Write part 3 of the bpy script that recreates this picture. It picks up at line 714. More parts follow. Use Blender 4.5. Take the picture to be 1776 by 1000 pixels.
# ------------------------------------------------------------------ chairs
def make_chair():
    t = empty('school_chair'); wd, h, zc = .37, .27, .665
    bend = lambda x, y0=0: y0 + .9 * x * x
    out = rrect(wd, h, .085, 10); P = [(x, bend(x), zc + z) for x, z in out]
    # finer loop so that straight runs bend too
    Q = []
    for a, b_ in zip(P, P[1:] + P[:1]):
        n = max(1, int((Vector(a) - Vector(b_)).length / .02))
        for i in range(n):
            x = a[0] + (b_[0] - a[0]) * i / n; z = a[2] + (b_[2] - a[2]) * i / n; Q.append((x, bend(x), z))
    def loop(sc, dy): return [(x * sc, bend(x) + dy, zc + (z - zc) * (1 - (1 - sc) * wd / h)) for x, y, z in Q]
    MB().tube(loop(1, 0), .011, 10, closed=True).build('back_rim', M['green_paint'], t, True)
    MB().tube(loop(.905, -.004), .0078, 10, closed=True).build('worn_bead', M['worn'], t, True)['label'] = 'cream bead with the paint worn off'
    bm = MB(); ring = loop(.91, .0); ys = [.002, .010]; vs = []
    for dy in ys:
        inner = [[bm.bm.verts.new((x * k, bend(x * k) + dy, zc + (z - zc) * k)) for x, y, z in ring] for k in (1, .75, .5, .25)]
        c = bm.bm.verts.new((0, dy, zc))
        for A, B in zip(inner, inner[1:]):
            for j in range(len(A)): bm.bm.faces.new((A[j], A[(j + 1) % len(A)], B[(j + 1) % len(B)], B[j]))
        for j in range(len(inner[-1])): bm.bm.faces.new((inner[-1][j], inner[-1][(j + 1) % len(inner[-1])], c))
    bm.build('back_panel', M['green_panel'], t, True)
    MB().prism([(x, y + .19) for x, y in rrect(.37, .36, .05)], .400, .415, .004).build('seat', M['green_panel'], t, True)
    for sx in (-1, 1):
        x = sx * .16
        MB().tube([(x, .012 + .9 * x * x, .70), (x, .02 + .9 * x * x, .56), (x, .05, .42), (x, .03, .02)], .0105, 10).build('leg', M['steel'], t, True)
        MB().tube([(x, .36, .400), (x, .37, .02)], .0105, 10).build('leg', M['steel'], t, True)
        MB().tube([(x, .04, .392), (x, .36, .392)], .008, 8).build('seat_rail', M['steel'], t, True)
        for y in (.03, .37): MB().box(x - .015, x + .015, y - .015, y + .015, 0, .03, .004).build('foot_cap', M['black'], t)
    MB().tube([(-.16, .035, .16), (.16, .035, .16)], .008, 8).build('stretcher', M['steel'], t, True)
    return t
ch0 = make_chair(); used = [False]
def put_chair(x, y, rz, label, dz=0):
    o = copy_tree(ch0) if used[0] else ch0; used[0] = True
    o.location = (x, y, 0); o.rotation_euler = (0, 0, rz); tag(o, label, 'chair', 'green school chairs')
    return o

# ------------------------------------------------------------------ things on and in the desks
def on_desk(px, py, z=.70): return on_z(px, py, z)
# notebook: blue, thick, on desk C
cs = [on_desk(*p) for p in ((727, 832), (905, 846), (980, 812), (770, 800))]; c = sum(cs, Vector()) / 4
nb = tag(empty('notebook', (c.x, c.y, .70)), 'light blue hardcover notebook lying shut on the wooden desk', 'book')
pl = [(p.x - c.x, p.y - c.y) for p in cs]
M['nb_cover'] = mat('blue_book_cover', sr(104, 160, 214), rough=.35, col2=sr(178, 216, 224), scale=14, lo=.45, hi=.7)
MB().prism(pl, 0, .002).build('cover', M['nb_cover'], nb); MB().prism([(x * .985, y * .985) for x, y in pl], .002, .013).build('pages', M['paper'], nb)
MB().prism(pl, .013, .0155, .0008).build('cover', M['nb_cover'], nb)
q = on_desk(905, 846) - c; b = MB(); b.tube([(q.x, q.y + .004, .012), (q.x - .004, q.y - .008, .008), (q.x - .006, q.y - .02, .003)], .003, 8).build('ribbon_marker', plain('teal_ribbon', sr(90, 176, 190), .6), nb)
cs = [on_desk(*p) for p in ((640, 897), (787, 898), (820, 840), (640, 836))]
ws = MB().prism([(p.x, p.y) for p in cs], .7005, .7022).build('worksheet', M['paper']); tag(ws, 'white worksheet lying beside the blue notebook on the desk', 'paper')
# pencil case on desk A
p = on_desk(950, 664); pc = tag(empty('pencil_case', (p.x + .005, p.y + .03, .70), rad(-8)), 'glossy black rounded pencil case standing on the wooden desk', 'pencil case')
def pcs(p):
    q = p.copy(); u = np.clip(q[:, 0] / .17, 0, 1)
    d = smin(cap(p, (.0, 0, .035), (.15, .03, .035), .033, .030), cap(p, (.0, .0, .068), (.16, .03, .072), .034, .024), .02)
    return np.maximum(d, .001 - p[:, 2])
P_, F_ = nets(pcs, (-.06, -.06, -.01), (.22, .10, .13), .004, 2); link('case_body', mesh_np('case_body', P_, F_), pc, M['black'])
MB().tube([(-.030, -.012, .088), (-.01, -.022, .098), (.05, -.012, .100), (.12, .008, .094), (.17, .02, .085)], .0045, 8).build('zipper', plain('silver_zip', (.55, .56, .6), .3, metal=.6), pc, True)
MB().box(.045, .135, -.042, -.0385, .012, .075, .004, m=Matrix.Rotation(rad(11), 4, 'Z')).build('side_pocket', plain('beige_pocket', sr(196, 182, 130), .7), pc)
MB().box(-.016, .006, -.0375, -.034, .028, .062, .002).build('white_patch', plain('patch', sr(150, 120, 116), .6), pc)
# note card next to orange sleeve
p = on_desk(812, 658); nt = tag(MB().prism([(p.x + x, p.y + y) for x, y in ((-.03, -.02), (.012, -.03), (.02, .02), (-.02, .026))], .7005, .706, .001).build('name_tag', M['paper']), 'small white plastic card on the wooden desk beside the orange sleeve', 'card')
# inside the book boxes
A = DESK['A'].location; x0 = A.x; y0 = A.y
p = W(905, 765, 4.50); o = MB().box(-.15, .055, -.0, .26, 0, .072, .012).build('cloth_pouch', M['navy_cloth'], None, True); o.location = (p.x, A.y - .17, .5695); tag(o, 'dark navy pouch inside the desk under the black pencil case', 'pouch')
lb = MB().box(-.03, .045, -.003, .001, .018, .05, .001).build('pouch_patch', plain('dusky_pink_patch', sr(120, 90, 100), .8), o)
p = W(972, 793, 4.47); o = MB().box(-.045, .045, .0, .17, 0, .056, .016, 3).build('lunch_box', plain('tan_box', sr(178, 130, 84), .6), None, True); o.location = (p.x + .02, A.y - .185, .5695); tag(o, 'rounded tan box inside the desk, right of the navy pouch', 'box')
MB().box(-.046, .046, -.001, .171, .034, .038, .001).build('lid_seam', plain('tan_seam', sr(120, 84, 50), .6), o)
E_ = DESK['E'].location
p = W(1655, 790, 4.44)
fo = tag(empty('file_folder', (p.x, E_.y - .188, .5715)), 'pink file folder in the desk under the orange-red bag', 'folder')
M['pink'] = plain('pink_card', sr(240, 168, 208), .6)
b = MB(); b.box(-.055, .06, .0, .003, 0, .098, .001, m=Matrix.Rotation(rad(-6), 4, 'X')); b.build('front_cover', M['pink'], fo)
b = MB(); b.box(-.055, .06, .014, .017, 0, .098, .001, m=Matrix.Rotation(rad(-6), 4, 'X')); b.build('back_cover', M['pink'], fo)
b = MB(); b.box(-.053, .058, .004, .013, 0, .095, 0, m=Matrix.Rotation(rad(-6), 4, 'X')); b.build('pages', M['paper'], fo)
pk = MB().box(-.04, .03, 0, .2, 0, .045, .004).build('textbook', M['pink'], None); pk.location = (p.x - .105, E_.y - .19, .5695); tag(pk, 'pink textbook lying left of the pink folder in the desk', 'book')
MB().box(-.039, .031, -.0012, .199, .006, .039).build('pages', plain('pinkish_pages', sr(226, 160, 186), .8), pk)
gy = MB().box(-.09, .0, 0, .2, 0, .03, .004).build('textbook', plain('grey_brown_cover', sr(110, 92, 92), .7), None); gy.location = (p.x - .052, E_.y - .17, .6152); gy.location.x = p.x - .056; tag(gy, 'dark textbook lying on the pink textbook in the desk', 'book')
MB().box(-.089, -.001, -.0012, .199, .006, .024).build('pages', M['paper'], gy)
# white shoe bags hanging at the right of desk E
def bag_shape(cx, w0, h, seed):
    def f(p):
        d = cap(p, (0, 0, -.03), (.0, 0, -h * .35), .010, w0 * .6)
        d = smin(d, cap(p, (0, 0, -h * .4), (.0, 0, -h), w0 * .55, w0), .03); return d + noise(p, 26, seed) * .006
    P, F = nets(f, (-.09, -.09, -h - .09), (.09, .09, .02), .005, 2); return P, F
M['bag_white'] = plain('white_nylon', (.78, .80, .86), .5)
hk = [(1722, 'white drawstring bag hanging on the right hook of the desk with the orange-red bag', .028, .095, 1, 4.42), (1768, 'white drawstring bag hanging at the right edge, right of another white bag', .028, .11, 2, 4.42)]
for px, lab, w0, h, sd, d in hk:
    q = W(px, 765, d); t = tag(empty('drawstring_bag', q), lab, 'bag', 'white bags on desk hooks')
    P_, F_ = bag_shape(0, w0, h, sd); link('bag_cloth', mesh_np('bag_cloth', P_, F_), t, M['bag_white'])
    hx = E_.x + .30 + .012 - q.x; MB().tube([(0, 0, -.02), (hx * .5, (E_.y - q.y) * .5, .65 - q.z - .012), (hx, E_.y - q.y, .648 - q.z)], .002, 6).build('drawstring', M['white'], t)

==

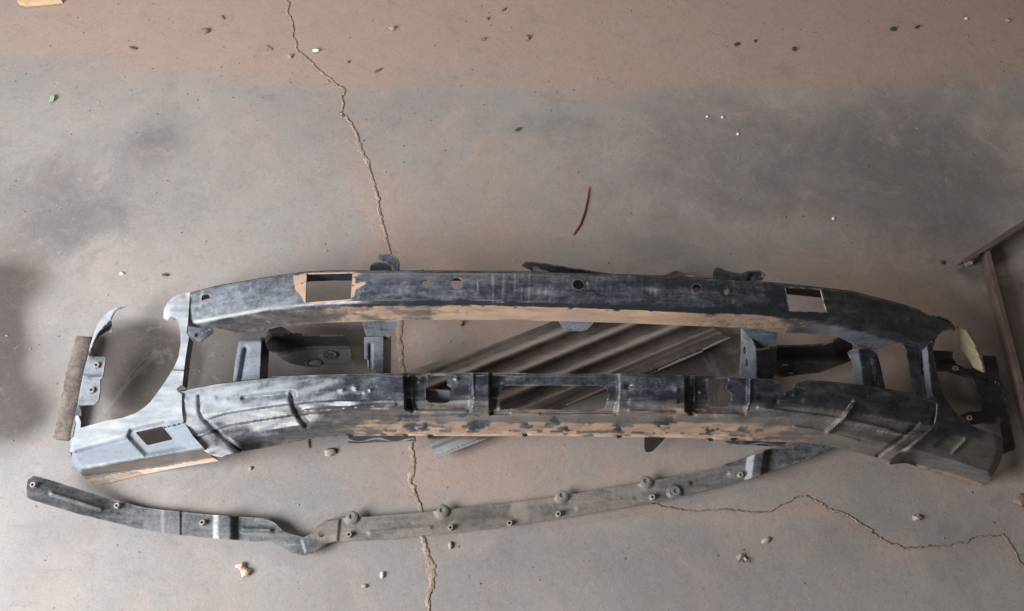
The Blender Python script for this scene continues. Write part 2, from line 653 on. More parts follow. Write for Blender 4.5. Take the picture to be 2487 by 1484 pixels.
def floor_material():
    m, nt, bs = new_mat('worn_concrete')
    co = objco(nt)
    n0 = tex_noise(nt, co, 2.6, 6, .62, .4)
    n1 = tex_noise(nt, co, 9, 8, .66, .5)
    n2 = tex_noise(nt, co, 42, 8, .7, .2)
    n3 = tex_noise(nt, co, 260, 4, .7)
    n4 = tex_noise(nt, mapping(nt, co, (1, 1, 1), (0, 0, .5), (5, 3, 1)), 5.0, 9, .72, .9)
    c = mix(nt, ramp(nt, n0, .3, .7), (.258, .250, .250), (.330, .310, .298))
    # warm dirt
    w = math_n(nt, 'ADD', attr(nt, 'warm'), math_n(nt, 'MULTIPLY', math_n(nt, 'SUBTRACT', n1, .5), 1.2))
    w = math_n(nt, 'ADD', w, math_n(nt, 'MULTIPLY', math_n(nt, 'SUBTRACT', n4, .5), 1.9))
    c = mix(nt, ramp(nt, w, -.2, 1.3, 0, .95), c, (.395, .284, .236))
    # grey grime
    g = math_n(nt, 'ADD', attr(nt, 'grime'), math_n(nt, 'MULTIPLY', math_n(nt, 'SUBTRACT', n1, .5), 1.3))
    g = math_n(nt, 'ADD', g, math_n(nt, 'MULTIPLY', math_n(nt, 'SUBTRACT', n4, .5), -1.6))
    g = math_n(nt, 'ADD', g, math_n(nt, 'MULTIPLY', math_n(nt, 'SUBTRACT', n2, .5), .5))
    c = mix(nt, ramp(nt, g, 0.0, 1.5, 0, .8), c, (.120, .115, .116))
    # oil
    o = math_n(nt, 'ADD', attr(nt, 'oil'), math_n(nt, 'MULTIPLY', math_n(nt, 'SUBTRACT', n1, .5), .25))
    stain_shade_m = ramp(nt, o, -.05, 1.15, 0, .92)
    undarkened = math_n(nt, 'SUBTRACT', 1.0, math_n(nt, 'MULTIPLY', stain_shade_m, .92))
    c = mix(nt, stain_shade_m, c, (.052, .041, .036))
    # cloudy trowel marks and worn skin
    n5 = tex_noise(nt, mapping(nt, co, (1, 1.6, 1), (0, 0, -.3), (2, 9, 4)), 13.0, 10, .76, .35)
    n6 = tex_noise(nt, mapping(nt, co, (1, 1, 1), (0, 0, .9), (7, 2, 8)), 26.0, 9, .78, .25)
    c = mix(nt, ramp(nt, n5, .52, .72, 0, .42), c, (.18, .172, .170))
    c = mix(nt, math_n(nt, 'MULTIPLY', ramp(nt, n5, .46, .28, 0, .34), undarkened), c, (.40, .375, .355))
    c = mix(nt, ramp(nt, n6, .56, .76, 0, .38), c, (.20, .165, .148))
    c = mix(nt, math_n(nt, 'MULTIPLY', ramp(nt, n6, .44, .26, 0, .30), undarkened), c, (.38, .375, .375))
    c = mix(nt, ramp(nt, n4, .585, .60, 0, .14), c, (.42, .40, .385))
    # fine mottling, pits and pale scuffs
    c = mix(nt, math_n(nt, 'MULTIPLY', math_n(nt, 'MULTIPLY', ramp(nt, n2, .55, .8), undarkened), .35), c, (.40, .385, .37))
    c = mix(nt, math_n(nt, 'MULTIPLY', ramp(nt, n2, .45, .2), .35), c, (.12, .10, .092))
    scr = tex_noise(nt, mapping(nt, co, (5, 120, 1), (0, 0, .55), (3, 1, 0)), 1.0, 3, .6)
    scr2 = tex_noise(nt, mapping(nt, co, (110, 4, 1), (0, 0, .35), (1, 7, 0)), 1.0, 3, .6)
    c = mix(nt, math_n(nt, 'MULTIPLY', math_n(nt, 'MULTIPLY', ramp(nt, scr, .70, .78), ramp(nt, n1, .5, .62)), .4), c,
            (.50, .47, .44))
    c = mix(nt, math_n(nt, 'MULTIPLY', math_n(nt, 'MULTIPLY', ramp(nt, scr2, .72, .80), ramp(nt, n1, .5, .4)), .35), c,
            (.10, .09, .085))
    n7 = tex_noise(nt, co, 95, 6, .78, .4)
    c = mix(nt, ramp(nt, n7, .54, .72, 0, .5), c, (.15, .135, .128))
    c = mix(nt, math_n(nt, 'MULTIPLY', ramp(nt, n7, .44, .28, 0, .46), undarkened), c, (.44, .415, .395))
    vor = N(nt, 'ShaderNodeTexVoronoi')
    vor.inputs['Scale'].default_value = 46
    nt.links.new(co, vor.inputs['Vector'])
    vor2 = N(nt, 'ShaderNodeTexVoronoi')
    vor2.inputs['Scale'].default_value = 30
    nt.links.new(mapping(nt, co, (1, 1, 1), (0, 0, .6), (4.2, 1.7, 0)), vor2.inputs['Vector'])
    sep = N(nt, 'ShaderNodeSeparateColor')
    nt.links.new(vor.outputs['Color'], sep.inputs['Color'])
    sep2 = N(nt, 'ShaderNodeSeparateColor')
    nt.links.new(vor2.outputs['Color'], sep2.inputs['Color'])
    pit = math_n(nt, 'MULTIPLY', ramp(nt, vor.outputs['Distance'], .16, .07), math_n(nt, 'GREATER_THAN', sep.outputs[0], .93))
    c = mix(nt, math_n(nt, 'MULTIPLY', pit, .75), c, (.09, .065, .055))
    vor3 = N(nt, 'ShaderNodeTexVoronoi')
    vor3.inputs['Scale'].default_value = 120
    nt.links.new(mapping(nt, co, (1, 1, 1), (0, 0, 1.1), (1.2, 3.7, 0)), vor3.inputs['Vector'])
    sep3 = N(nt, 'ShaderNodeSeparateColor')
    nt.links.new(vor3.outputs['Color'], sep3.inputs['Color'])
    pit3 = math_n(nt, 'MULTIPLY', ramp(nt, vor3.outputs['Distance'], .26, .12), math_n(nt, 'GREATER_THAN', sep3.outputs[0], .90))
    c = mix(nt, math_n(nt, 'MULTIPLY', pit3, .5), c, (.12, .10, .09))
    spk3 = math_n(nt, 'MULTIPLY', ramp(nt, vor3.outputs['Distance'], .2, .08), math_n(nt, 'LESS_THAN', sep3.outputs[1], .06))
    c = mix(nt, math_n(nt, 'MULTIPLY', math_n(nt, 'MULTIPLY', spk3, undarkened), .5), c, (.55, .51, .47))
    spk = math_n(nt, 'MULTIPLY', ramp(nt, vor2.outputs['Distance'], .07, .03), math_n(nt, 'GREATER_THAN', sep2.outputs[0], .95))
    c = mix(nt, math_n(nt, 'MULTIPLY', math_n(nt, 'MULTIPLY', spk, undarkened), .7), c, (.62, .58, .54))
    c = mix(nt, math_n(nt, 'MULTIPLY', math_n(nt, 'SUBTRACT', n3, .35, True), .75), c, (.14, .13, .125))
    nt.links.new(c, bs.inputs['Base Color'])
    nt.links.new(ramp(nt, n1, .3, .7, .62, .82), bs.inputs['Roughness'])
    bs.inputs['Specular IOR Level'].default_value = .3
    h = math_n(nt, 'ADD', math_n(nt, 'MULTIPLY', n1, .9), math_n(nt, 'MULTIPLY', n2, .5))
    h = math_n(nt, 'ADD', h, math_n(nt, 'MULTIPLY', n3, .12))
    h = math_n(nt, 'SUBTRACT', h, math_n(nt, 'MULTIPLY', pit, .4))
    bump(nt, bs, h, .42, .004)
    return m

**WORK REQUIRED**
From the listing, copy every line where the string "that" appears.

**RESULT FOR THIS EXERCISE**
Write part 3 of the bpy script that recreates this picture. It picks up at line 714. More parts follow. Use Blender 4.5. Take the picture to be 1776 by 1000 pixels.
    # finer loop so that straight runs bend too